**REQUEST**
Can you reproduce the data beneath, keeping every line exact?

· · · · ·

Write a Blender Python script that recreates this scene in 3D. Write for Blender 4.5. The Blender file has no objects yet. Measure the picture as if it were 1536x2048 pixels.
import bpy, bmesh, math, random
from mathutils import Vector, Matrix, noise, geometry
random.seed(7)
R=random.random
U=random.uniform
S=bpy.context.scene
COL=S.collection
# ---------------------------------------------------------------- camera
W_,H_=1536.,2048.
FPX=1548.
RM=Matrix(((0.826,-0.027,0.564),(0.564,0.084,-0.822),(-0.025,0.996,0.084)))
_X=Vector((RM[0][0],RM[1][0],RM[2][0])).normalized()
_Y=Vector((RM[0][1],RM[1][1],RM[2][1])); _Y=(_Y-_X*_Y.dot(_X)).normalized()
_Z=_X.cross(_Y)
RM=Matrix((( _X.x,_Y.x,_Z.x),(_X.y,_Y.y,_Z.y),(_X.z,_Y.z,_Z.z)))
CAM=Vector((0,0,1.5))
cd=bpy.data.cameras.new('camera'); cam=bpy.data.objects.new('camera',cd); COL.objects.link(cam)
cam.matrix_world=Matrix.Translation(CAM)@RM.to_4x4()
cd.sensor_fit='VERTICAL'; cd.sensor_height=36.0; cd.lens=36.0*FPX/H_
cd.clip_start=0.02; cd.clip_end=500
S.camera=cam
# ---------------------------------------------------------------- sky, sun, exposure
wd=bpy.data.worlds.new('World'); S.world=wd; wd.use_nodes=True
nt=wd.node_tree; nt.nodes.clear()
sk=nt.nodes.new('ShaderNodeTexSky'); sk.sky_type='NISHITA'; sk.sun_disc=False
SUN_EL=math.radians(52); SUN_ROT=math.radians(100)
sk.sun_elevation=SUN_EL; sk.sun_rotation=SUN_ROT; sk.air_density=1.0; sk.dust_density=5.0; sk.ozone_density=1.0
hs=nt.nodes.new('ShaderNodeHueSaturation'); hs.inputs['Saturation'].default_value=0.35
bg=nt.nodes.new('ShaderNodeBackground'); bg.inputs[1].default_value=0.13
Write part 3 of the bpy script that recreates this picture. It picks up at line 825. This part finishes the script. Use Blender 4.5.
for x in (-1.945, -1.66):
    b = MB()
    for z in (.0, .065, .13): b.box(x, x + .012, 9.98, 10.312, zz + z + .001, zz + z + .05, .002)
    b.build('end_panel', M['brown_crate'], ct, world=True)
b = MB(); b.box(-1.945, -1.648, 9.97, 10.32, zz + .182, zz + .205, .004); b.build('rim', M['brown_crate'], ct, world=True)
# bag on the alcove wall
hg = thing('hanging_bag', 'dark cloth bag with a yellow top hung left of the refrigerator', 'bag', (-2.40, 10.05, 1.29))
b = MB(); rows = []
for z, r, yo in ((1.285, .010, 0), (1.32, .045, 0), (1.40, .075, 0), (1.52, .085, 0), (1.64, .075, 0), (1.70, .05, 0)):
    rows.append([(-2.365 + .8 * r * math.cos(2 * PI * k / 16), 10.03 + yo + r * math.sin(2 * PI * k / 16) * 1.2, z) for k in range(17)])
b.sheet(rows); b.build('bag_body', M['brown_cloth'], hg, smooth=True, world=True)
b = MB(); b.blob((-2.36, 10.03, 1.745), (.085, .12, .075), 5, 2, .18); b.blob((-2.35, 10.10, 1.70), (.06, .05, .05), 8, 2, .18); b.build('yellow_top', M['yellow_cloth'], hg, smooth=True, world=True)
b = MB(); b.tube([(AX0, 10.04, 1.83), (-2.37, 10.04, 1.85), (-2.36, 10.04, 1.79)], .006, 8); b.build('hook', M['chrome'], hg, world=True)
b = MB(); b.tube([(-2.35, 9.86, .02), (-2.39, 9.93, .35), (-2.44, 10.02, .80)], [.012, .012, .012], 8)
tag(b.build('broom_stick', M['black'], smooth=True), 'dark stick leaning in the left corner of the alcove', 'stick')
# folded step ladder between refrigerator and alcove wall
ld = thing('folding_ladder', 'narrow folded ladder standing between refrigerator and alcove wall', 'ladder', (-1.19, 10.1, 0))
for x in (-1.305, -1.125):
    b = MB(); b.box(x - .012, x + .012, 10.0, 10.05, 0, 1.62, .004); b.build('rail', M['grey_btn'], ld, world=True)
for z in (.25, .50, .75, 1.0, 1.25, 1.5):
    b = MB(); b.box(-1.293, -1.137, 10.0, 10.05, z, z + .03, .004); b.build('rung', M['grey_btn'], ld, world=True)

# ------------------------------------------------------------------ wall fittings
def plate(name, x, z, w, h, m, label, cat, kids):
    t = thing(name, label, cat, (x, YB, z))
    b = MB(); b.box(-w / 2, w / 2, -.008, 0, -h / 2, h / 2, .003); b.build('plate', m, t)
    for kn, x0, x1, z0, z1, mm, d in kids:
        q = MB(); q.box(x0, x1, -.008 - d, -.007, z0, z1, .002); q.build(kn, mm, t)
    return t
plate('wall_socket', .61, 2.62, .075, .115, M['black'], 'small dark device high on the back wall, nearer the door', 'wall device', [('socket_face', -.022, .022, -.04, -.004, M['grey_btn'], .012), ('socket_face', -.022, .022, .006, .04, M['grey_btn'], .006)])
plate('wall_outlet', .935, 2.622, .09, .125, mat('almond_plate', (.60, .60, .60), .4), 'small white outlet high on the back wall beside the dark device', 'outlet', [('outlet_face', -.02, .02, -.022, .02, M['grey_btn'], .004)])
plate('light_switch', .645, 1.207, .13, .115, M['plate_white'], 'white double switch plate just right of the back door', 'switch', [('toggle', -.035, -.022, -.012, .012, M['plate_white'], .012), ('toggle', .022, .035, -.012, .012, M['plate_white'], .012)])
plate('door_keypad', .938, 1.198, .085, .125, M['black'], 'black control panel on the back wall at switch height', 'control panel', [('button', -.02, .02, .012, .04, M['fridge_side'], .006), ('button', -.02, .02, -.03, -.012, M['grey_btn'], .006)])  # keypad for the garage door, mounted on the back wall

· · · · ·

**TASK OUTPUT**
Write a Blender Python script that recreates this scene in 3D. Write for Blender 4.5. The Blender file has no objects yet. Measure the picture as if it were 1536x2048 pixels.
import bpy, bmesh, math, random
from mathutils import Vector, Matrix, noise, geometry
random.seed(7)
R=random.random
U=random.uniform
S=bpy.context.scene
COL=S.collection
# ---------------------------------------------------------------- camera
W_,H_=1536.,2048.
FPX=1548.
RM=Matrix(((0.826,-0.027,0.564),(0.564,0.084,-0.822),(-0.025,0.996,0.084)))
_X=Vector((RM[0][0],RM[1][0],RM[2][0])).normalized()
_Y=Vector((RM[0][1],RM[1][1],RM[2][1])); _Y=(_Y-_X*_Y.dot(_X)).normalized()
_Z=_X.cross(_Y)
RM=Matrix((( _X.x,_Y.x,_Z.x),(_X.y,_Y.y,_Z.y),(_X.z,_Y.z,_Z.z)))
CAM=Vector((0,0,1.5))
cd=bpy.data.cameras.new('camera'); cam=bpy.data.objects.new('camera',cd); COL.objects.link(cam)
cam.matrix_world=Matrix.Translation(CAM)@RM.to_4x4()
cd.sensor_fit='VERTICAL'; cd.sensor_height=36.0; cd.lens=36.0*FPX/H_
cd.clip_start=0.02; cd.clip_end=500
S.camera=cam
# ---------------------------------------------------------------- sky, sun, exposure
wd=bpy.data.worlds.new('World'); S.world=wd; wd.use_nodes=True
nt=wd.node_tree; nt.nodes.clear()
sk=nt.nodes.new('ShaderNodeTexSky'); sk.sky_type='NISHITA'; sk.sun_disc=False
SUN_EL=math.radians(52); SUN_ROT=math.radians(100)
sk.sun_elevation=SUN_EL; sk.sun_rotation=SUN_ROT; sk.air_density=1.0; sk.dust_density=5.0; sk.ozone_density=1.0
hs=nt.nodes.new('ShaderNodeHueSaturation'); hs.inputs['Saturation'].default_value=0.35
bg=nt.nodes.new('ShaderNodeBackground'); bg.inputs[1].default_value=0.13
Write part 3 of the bpy script that recreates this picture. It picks up at line 825. This part finishes the script. Use Blender 4.5.
for x in (-1.945, -1.66):
    b = MB()
    for z in (.0, .065, .13): b.box(x, x + .012, 9.98, 10.312, zz + z + .001, zz + z + .05, .002)
    b.build('end_panel', M['brown_crate'], ct, world=True)
b = MB(); b.box(-1.945, -1.648, 9.97, 10.32, zz + .182, zz + .205, .004); b.build('rim', M['brown_crate'], ct, world=True)
# bag on the alcove wall
hg = thing('hanging_bag', 'dark cloth bag with a yellow top hung left of the refrigerator', 'bag', (-2.40, 10.05, 1.29))
b = MB(); rows = []
for z, r, yo in ((1.285, .010, 0), (1.32, .045, 0), (1.40, .075, 0), (1.52, .085, 0), (1.64, .075, 0), (1.70, .05, 0)):
    rows.append([(-2.365 + .8 * r * math.cos(2 * PI * k / 16), 10.03 + yo + r * math.sin(2 * PI * k / 16) * 1.2, z) for k in range(17)])
b.sheet(rows); b.build('bag_body', M['brown_cloth'], hg, smooth=True, world=True)
b = MB(); b.blob((-2.36, 10.03, 1.745), (.085, .12, .075), 5, 2, .18); b.blob((-2.35, 10.10, 1.70), (.06, .05, .05), 8, 2, .18); b.build('yellow_top', M['yellow_cloth'], hg, smooth=True, world=True)
b = MB(); b.tube([(AX0, 10.04, 1.83), (-2.37, 10.04, 1.85), (-2.36, 10.04, 1.79)], .006, 8); b.build('hook', M['chrome'], hg, world=True)
b = MB(); b.tube([(-2.35, 9.86, .02), (-2.39, 9.93, .35), (-2.44, 10.02, .80)], [.012, .012, .012], 8)
tag(b.build('broom_stick', M['black'], smooth=True), 'dark stick leaning in the left corner of the alcove', 'stick')
# folded step ladder between refrigerator and alcove wall
ld = thing('folding_ladder', 'narrow folded ladder standing between refrigerator and alcove wall', 'ladder', (-1.19, 10.1, 0))
for x in (-1.305, -1.125):
    b = MB(); b.box(x - .012, x + .012, 10.0, 10.05, 0, 1.62, .004); b.build('rail', M['grey_btn'], ld, world=True)
for z in (.25, .50, .75, 1.0, 1.25, 1.5):
    b = MB(); b.box(-1.293, -1.137, 10.0, 10.05, z, z + .03, .004); b.build('rung', M['grey_btn'], ld, world=True)

# ------------------------------------------------------------------ wall fittings
def plate(name, x, z, w, h, m, label, cat, kids):
    t = thing(name, label, cat, (x, YB, z))
    b = MB(); b.box(-w / 2, w / 2, -.008, 0, -h / 2, h / 2, .003); b.build('plate', m, t)
    for kn, x0, x1, z0, z1, mm, d in kids:
        q = MB(); q.box(x0, x1, -.008 - d, -.007, z0, z1, .002); q.build(kn, mm, t)
    return t
plate('wall_socket', .61, 2.62, .075, .115, M['black'], 'small dark device high on the back wall, nearer the door', 'wall device', [('socket_face', -.022, .022, -.04, -.004, M['grey_btn'], .012), ('socket_face', -.022, .022, .006, .04, M['grey_btn'], .006)])
plate('wall_outlet', .935, 2.622, .09, .125, mat('almond_plate', (.60, .60, .60), .4), 'small white outlet high on the back wall beside the dark device', 'outlet', [('outlet_face', -.02, .02, -.022, .02, M['grey_btn'], .004)])
plate('light_switch', .645, 1.207, .13, .115, M['plate_white'], 'white double switch plate just right of the back door', 'switch', [('toggle', -.035, -.022, -.012, .012, M['plate_white'], .012), ('toggle', .022, .035, -.012, .012, M['plate_white'], .012)])
plate('door_keypad', .938, 1.198, .085, .125, M['black'], 'black control panel on the back wall at switch height', 'control panel', [('button', -.02, .02, .012, .04, M['fridge_side'], .006), ('button', -.02, .02, -.03, -.012, M['grey_btn'], .006)])  # keypad for the garage door, mounted on the back wall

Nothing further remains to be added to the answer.